# [The task]
Your task is to copy every line of the entries that contains "More".

# [Exercise materials]

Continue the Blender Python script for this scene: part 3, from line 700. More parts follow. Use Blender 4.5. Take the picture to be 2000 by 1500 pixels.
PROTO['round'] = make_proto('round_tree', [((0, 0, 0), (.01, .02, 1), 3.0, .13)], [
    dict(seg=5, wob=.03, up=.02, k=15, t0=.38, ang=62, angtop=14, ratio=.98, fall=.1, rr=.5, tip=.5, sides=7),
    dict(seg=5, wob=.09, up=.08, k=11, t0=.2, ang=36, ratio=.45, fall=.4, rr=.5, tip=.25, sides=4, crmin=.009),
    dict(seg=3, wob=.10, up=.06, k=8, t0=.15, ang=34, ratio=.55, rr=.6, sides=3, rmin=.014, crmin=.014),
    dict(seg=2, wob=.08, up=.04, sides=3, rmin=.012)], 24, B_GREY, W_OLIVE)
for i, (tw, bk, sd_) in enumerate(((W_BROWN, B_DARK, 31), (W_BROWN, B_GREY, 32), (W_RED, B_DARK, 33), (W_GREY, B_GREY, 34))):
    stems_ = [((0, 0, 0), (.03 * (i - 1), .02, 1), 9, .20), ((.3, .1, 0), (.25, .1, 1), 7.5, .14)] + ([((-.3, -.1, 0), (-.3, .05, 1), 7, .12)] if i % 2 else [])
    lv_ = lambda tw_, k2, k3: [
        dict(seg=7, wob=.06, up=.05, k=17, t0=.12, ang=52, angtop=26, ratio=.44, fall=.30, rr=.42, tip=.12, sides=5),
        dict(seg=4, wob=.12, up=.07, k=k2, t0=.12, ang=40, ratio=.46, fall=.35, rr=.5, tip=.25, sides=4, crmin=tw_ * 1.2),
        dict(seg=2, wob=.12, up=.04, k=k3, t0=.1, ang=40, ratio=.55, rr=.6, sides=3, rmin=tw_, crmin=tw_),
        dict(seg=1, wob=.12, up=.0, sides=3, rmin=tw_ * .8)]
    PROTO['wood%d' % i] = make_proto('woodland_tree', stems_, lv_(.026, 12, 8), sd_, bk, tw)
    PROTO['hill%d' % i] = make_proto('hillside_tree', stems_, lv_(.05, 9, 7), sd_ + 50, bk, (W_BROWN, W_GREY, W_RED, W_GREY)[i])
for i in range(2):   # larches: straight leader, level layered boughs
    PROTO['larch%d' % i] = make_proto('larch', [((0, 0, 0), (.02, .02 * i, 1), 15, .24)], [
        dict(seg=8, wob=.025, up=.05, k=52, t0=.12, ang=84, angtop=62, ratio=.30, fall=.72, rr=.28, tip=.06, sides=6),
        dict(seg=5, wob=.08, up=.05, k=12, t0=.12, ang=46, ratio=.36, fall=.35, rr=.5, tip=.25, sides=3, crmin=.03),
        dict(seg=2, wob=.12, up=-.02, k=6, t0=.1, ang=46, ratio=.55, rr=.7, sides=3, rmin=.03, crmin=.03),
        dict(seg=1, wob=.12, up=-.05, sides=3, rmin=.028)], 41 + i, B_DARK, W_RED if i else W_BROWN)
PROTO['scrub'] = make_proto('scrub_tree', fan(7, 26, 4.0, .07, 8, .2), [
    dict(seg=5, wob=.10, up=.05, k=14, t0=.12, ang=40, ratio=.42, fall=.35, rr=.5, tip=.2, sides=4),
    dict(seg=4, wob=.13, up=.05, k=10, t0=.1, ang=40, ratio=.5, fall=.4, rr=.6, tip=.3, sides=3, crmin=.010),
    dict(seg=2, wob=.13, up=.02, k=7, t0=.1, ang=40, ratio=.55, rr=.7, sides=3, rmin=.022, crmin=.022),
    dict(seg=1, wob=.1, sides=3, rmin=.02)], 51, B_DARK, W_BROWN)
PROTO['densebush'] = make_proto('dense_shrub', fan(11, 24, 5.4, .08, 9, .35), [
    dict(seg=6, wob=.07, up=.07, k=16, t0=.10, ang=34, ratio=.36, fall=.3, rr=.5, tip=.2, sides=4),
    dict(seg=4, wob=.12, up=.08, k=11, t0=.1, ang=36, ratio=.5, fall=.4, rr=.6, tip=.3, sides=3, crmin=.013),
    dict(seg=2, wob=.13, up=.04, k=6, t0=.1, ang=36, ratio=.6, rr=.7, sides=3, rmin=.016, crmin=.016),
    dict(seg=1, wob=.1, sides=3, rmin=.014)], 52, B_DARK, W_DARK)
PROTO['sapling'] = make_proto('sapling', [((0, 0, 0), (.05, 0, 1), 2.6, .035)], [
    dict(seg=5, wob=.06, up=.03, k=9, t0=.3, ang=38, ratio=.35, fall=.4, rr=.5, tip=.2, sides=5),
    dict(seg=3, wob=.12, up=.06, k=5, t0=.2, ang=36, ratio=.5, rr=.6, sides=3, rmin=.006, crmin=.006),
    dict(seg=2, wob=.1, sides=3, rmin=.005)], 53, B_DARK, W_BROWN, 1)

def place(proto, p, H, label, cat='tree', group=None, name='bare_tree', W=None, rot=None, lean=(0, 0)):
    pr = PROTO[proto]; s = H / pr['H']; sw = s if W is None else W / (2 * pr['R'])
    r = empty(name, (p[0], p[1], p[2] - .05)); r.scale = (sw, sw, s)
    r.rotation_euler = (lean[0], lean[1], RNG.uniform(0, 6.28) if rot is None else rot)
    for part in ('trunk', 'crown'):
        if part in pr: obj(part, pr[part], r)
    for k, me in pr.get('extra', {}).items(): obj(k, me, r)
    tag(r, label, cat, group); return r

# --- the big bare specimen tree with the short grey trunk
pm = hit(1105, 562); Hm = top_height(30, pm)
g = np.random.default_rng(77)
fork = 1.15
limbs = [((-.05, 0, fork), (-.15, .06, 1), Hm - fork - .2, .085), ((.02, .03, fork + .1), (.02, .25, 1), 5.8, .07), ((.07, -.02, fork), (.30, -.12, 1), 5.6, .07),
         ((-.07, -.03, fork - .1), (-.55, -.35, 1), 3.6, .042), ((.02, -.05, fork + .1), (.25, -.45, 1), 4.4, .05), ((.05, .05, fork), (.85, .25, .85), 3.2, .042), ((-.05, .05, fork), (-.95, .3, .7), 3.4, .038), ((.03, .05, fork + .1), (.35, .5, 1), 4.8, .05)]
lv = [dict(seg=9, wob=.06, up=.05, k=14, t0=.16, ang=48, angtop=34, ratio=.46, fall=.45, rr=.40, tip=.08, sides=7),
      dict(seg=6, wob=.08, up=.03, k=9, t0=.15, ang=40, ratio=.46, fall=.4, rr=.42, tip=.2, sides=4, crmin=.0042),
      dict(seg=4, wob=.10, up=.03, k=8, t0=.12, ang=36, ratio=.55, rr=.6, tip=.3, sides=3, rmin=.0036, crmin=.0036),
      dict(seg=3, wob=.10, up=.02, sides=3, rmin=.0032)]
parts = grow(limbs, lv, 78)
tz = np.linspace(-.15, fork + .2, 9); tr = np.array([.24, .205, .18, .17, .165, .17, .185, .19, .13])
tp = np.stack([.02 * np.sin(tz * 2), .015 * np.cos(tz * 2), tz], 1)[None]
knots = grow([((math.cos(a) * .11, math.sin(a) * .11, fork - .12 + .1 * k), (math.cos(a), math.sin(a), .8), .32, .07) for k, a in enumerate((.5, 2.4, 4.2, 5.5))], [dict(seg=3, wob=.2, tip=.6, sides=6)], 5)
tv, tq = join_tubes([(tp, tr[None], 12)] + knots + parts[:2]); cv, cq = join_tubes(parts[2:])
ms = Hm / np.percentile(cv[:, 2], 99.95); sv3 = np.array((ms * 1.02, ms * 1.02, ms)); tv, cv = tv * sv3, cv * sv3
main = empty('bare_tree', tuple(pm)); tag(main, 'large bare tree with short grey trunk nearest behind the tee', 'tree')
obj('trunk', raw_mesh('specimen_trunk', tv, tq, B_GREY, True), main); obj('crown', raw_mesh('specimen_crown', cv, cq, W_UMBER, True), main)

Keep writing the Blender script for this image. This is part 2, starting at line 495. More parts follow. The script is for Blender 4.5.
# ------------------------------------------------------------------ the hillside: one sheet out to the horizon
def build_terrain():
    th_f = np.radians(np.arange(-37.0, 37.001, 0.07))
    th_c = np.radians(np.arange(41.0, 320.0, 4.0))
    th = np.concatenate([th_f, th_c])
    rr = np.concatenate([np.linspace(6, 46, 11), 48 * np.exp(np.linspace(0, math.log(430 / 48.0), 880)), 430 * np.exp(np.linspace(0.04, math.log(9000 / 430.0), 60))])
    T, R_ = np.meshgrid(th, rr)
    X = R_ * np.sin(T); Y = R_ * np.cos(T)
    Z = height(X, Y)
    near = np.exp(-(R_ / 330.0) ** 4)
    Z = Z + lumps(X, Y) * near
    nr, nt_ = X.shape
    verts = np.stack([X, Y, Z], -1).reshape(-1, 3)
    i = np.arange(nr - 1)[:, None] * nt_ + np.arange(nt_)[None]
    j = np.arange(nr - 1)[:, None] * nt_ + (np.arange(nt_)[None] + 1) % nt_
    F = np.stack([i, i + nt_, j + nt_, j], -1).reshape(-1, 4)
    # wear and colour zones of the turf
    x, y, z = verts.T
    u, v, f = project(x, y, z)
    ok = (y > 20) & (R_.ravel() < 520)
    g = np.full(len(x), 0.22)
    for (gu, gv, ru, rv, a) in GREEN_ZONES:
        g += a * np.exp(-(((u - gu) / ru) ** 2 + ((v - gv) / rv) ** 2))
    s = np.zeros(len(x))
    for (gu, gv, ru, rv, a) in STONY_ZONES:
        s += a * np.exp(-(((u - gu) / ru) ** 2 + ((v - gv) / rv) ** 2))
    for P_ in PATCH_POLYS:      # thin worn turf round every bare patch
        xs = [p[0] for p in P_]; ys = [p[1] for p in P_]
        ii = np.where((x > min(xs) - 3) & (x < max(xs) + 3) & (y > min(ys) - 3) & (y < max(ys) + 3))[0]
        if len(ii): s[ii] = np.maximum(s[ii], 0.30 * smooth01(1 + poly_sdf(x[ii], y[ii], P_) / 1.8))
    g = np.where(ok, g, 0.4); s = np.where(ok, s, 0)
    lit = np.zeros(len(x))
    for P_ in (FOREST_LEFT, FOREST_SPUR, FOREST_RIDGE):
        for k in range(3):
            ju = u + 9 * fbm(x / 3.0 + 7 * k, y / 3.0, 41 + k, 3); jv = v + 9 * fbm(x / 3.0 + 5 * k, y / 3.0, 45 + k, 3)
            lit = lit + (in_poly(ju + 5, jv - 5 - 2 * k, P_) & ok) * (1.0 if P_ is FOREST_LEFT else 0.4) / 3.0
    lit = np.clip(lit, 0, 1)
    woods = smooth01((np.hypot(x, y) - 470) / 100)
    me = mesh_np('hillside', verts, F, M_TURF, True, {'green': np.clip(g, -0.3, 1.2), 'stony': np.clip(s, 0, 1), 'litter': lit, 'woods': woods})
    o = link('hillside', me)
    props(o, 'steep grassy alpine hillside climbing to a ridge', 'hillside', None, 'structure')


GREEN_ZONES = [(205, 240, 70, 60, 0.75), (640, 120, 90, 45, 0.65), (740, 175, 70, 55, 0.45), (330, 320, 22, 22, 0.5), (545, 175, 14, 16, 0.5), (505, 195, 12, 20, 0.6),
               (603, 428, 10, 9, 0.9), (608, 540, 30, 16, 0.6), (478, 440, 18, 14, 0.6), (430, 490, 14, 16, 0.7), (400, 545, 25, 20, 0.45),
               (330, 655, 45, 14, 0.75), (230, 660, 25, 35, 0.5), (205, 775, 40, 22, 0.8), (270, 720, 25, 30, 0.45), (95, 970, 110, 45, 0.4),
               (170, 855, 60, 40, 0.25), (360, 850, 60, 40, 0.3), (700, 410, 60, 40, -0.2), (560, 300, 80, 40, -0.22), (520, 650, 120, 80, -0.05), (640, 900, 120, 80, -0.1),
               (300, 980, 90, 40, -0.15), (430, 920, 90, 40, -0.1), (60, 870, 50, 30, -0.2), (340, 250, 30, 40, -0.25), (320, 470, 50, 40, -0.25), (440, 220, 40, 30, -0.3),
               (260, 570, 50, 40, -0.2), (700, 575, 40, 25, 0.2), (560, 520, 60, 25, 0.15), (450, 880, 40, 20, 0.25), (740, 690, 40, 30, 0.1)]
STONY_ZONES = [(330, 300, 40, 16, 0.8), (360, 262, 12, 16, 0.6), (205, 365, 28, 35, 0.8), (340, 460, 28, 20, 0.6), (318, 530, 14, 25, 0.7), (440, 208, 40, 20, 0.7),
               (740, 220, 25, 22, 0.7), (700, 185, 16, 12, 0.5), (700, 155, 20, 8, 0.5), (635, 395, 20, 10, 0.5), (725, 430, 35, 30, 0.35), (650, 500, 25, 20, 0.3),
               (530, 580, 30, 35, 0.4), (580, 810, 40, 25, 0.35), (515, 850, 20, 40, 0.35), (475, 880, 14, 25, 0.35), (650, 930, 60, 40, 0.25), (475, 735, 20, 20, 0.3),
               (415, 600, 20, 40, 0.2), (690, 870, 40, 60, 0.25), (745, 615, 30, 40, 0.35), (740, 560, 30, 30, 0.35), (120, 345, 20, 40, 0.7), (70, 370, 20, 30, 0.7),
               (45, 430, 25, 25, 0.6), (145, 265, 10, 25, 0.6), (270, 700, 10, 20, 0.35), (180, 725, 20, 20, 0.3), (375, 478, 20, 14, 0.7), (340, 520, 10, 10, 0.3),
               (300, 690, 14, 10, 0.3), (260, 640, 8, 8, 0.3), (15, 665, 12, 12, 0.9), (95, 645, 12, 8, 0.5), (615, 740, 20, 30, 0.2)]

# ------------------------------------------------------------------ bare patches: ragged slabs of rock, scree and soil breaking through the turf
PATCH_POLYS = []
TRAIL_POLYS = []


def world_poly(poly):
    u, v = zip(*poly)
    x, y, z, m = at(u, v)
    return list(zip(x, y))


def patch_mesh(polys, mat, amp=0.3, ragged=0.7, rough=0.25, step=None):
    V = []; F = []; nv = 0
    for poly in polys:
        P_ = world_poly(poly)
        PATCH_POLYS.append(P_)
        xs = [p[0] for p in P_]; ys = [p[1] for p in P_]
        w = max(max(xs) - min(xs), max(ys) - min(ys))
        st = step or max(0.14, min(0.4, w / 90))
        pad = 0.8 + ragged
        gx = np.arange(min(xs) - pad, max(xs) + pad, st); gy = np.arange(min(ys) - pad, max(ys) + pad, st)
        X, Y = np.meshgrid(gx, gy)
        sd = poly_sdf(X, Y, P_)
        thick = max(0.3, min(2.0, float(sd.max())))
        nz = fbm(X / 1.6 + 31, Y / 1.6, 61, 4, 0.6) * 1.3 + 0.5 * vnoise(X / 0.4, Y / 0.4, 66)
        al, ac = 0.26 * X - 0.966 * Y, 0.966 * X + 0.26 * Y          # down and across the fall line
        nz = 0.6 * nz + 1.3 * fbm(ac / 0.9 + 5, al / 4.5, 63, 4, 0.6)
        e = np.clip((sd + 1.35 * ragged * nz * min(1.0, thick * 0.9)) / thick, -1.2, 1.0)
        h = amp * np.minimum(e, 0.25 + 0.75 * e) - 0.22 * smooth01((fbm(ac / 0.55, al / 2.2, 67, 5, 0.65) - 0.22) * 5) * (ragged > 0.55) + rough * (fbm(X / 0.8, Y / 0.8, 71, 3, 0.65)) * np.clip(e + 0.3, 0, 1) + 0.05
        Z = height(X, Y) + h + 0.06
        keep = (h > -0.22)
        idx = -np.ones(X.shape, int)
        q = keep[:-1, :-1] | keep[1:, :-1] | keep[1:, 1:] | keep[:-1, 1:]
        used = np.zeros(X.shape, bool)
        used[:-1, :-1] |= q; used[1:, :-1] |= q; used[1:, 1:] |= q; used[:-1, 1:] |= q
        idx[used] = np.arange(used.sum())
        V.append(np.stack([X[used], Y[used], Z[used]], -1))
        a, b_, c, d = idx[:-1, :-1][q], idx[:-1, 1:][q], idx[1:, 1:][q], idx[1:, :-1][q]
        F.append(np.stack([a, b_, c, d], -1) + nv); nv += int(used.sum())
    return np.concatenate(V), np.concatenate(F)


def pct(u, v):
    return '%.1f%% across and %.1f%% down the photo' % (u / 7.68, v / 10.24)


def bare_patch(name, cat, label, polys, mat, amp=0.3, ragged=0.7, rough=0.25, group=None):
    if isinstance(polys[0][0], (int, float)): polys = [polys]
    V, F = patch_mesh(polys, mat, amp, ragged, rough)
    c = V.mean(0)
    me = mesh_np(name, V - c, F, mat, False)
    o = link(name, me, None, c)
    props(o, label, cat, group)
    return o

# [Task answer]
Continue the Blender Python script for this scene: part 3, from line 700. More parts follow. Use Blender 4.5. Take the picture to be 2000 by 1500 pixels.
Keep writing the Blender script for this image. This is part 2, starting at line 495. More parts follow. The script is for Blender 4.5.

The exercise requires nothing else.